The main enforcers of the UN resolution may neither be able nor interested enough to plan a better future for Libya. The country could fragment de facto into erstwhile Tripolitania, Cyrenaica and Fezzan. Worse still, its 140 tribes, big and small, may end up in fiefdoms announcing a failed state.

This would be a great setback to the Arab nation. The youth that has acted as the vanguard of the ‘Arab Spring' aims at a better assertion of Arab identity and not its negation through conflict and chaos. The full story of how and why the Libyan demonstrations of February 17 turned into a civil war so quickly has not been told as yet.

Tripoli's impetuous decision to use excessive force to quell them is obviously one of the main causes for this political debacle.

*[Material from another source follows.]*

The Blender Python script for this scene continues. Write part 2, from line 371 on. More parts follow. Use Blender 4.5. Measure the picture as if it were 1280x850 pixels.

The greatest challenge today is to end the conflict, ensure Libya's territorial integrity as a unified state and preserve its Arab character.

These objectives would have the best chance of being attained if the Arab world takes ownership of the Libyan crisis and not outsource it completely to the ‘international community'.

Given the global strategic contests, including in the so-called ‘Mediterranean-European Zone', it is a difficult but not an impossible mission for Arab diplomacy. The presence of Qatar and UAE among the states that gave early support to the initiative to protect civilians gives the Arab nations the right to stand up for the integrity of a post-conflict Libya.

The Arab diplomacy has an added leverage in the fact that the United States does not want an open-ended commitment to state-building in Libya and the other two principal western powers — France and UK — are constrained by their resources as well as by the increasing scepticism about their intentions.
 
Military interventions in Somalia, Afghanistan and Iraq have already compounded regional difficulties; and the latest in an Arab land in North Africa need not degenerate into another quagmire.

Tanvir Ahmad Khan is a former foreign secretary of Pakistan.